• WHAT YOU HAVE TO DO: Repeat every record below exactly, omitting any pictures.
* * * *
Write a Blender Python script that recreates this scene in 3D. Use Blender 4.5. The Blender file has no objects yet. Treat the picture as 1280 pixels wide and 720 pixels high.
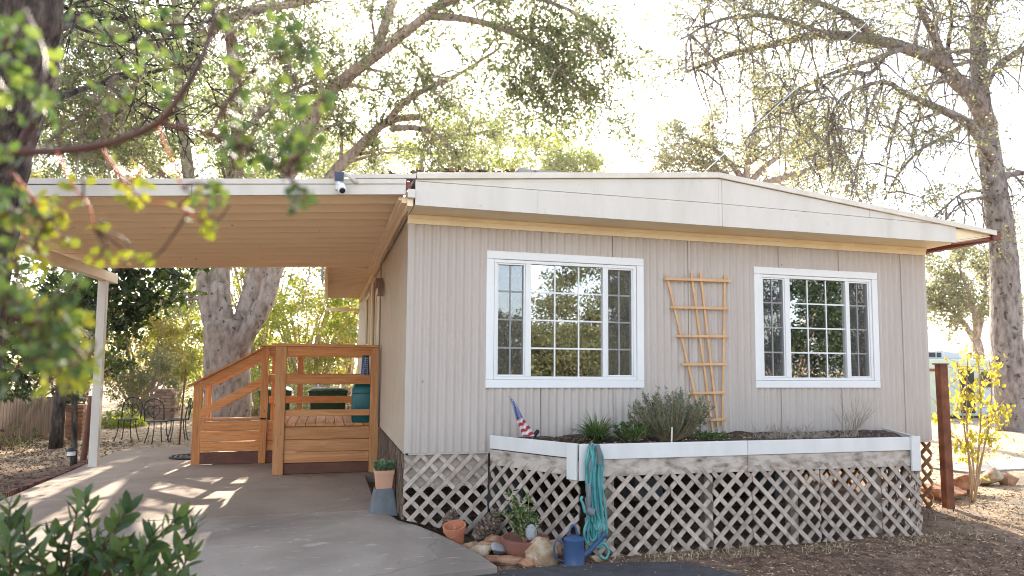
import bpy, math, random
import numpy as np
from math import sin, cos, pi, radians
from mathutils import Vector, Matrix
random.seed(7); rng = np.random.default_rng(7)
S = bpy.context.scene
COL = S.collection

# ------------------------------------------------------------------ camera geometry (measured from the photograph)
F, PPY, PITCH, ROLL, YAW = 853.27, 393.69, .0762, .0079, .2645
CAM = np.array([-.7934, -7.0378, 1.57])
_cp, _sp = cos(PITCH), sin(PITCH)
FW = np.array([sin(YAW)*_cp, cos(YAW)*_cp, _sp])
_r0 = np.array([cos(YAW), -sin(YAW), 0.]); _u0 = np.cross(_r0, FW)
RT = cos(ROLL)*_r0 + sin(ROLL)*_u0
UP = -sin(ROLL)*_r0 + cos(ROLL)*_u0

def ray(u, v): return FW + RT*(u-640)/F + UP*(PPY-v)/F
def atd(u, v, w): return Vector(CAM + ray(u, v)*w)
def atz(u, v, z): d = ray(u, v); return Vector(CAM + d*(z-CAM[2])/d[2])
def aty(u, v, y): d = ray(u, v); return Vector(CAM + d*(y-CAM[1])/d[1])

def sst(a, b, x):
    t = min(1, max(0, (x-a)/(b-a))); return t*t*(3-2*t)
def slab_z(x, y): return -.10*sst(.6, -1.5, y)
def ground_z(x, y):
    z = -.045 - .135*sst(-.7, .5, x)
    if x < .5: z -= .115*sst(1.2, -1.2, y)*(1-sst(-.7, .5, x))
    d = math.hypot(x, y)
    return z + (sst(25, 120, d)*1.2 if d > 25 else 0)
def atg(u, v, f=ground_z):
    z = 0
    for _ in range(8):
        p = atz(u, v, z); z = f(p.x, p.y)
    return Vector((p.x, p.y, z))

# ------------------------------------------------------------------ materials
def nodes(name):
    m = bpy.data.materials.new(name); m.use_nodes = True
    nt = m.node_tree; b = nt.nodes['Principled BSDF']
    return m, nt, b
def N(nt, t, **k):
    n = nt.nodes.new(t)
    for a, v in k.items(): setattr(n, a, v)
    return n
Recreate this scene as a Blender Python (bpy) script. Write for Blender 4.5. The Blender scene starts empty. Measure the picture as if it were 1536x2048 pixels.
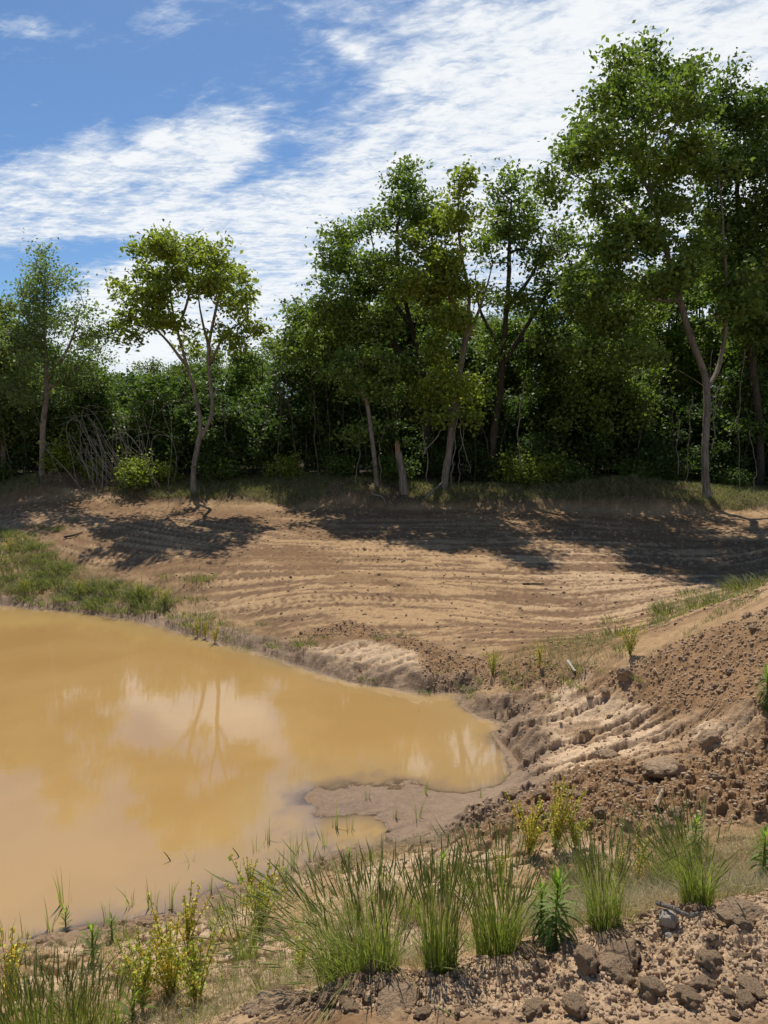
import bpy, math, random
import numpy as np
from mathutils import Vector
RNG = np.random.default_rng(7)
random.seed(7)
SC = bpy.context.scene
COL = SC.collection

# ------------------------------------------------------------------ camera
H = 3.0
KW = .75                        # the wood's distance and size factor: its edge stands 20 m away
F = 1479.0                      # focal length in photo pixels (26 mm equivalent)
PITCH = math.radians(5.56)
cam_d = bpy.data.cameras.new('camera')
cam = bpy.data.objects.new('camera', cam_d); COL.objects.link(cam)
cam.location = (0, 0, H)
cam.rotation_euler = (math.pi/2 - PITCH, 0, 0)
cam_d.sensor_fit = 'VERTICAL'; cam_d.sensor_height = 36; cam_d.sensor_width = 27; cam_d.lens = 26
cam_d.clip_start = 0.05; cam_d.clip_end = 3000
SC.camera = cam

# ------------------------------------------------------------------ light and exposure
SUN_EL = math.radians(58)
SUN_AZ = math.radians(-9)       # from +y, negative = to the left of the view
SUN_DIR = Vector((math.sin(SUN_AZ)*math.cos(SUN_EL), math.cos(SUN_AZ)*math.cos(SUN_EL), math.sin(SUN_EL)))
sd = bpy.data.lights.new('sun', 'SUN'); sd.energy = 4.0; sd.angle = math.radians(0.55); sd.color = (1.0, .94, .84)
sun = bpy.data.objects.new('sun', sd); COL.objects.link(sun)
sun.rotation_euler = SUN_DIR.to_track_quat('Z', 'Y').to_euler()
SC.view_settings.view_transform = 'Standard'; SC.view_settings.look = 'None'
SC.view_settings.exposure = 0.34; SC.view_settings.gamma = 1
SC.cycles.max_bounces = 8; SC.cycles.transparent_max_bounces = 12
SC.cycles.diffuse_bounces = 4; SC.cycles.transmission_bounces = 4
try:
    SC.cycles.use_denoising = True
except Exception: pass

def ray(px, py):
    u = (px-768)/F; v = (1024-py)/F
    return np.array([u, math.cos(PITCH)+v*math.sin(PITCH), -math.sin(PITCH)+v*math.cos(PITCH)])
def at(px, py, Y):
    d = ray(px, py); t = Y/d[1]
    return np.array([0, 0, H]) + d*t
def atz(px, py, z):
    d = ray(px, py); t = (z-H)/d[2]
    return np.array([0, 0, H]) + d*t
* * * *
• SOLUTION FOR THIS PROBLEM:
Write a Blender Python script that recreates this scene in 3D. Use Blender 4.5. The Blender file has no objects yet. Treat the picture as 1280 pixels wide and 720 pixels high.
import bpy, math, random
import numpy as np
from math import sin, cos, pi, radians
from mathutils import Vector, Matrix
random.seed(7); rng = np.random.default_rng(7)
S = bpy.context.scene
COL = S.collection

# ------------------------------------------------------------------ camera geometry (measured from the photograph)
F, PPY, PITCH, ROLL, YAW = 853.27, 393.69, .0762, .0079, .2645
CAM = np.array([-.7934, -7.0378, 1.57])
_cp, _sp = cos(PITCH), sin(PITCH)
FW = np.array([sin(YAW)*_cp, cos(YAW)*_cp, _sp])
_r0 = np.array([cos(YAW), -sin(YAW), 0.]); _u0 = np.cross(_r0, FW)
RT = cos(ROLL)*_r0 + sin(ROLL)*_u0
UP = -sin(ROLL)*_r0 + cos(ROLL)*_u0

def ray(u, v): return FW + RT*(u-640)/F + UP*(PPY-v)/F
def atd(u, v, w): return Vector(CAM + ray(u, v)*w)
def atz(u, v, z): d = ray(u, v); return Vector(CAM + d*(z-CAM[2])/d[2])
def aty(u, v, y): d = ray(u, v); return Vector(CAM + d*(y-CAM[1])/d[1])

def sst(a, b, x):
    t = min(1, max(0, (x-a)/(b-a))); return t*t*(3-2*t)
def slab_z(x, y): return -.10*sst(.6, -1.5, y)
def ground_z(x, y):
    z = -.045 - .135*sst(-.7, .5, x)
    if x < .5: z -= .115*sst(1.2, -1.2, y)*(1-sst(-.7, .5, x))
    d = math.hypot(x, y)
    return z + (sst(25, 120, d)*1.2 if d > 25 else 0)
def atg(u, v, f=ground_z):
    z = 0
    for _ in range(8):
        p = atz(u, v, z); z = f(p.x, p.y)
    return Vector((p.x, p.y, z))

# ------------------------------------------------------------------ materials
def nodes(name):
    m = bpy.data.materials.new(name); m.use_nodes = True
    nt = m.node_tree; b = nt.nodes['Principled BSDF']
    return m, nt, b
def N(nt, t, **k):
    n = nt.nodes.new(t)
    for a, v in k.items(): setattr(n, a, v)
    return n
Recreate this scene as a Blender Python (bpy) script. Write for Blender 4.5. The Blender scene starts empty. Measure the picture as if it were 1536x2048 pixels.
import bpy, math, random
import numpy as np
from mathutils import Vector
RNG = np.random.default_rng(7)
random.seed(7)
SC = bpy.context.scene
COL = SC.collection

# ------------------------------------------------------------------ camera
H = 3.0
KW = .75                        # the wood's distance and size factor: its edge stands 20 m away
F = 1479.0                      # focal length in photo pixels (26 mm equivalent)
PITCH = math.radians(5.56)
cam_d = bpy.data.cameras.new('camera')
cam = bpy.data.objects.new('camera', cam_d); COL.objects.link(cam)
cam.location = (0, 0, H)
cam.rotation_euler = (math.pi/2 - PITCH, 0, 0)
cam_d.sensor_fit = 'VERTICAL'; cam_d.sensor_height = 36; cam_d.sensor_width = 27; cam_d.lens = 26
cam_d.clip_start = 0.05; cam_d.clip_end = 3000
SC.camera = cam

# ------------------------------------------------------------------ light and exposure
SUN_EL = math.radians(58)
SUN_AZ = math.radians(-9)       # from +y, negative = to the left of the view
SUN_DIR = Vector((math.sin(SUN_AZ)*math.cos(SUN_EL), math.cos(SUN_AZ)*math.cos(SUN_EL), math.sin(SUN_EL)))
sd = bpy.data.lights.new('sun', 'SUN'); sd.energy = 4.0; sd.angle = math.radians(0.55); sd.color = (1.0, .94, .84)
sun = bpy.data.objects.new('sun', sd); COL.objects.link(sun)
sun.rotation_euler = SUN_DIR.to_track_quat('Z', 'Y').to_euler()
SC.view_settings.view_transform = 'Standard'; SC.view_settings.look = 'None'
SC.view_settings.exposure = 0.34; SC.view_settings.gamma = 1
SC.cycles.max_bounces = 8; SC.cycles.transparent_max_bounces = 12
SC.cycles.diffuse_bounces = 4; SC.cycles.transmission_bounces = 4
try:
    SC.cycles.use_denoising = True
except Exception: pass

def ray(px, py):
    u = (px-768)/F; v = (1024-py)/F
    return np.array([u, math.cos(PITCH)+v*math.sin(PITCH), -math.sin(PITCH)+v*math.cos(PITCH)])
def at(px, py, Y):
    d = ray(px, py); t = Y/d[1]
    return np.array([0, 0, H]) + d*t
def atz(px, py, z):
    d = ray(px, py); t = (z-H)/d[2]
    return np.array([0, 0, H]) + d*t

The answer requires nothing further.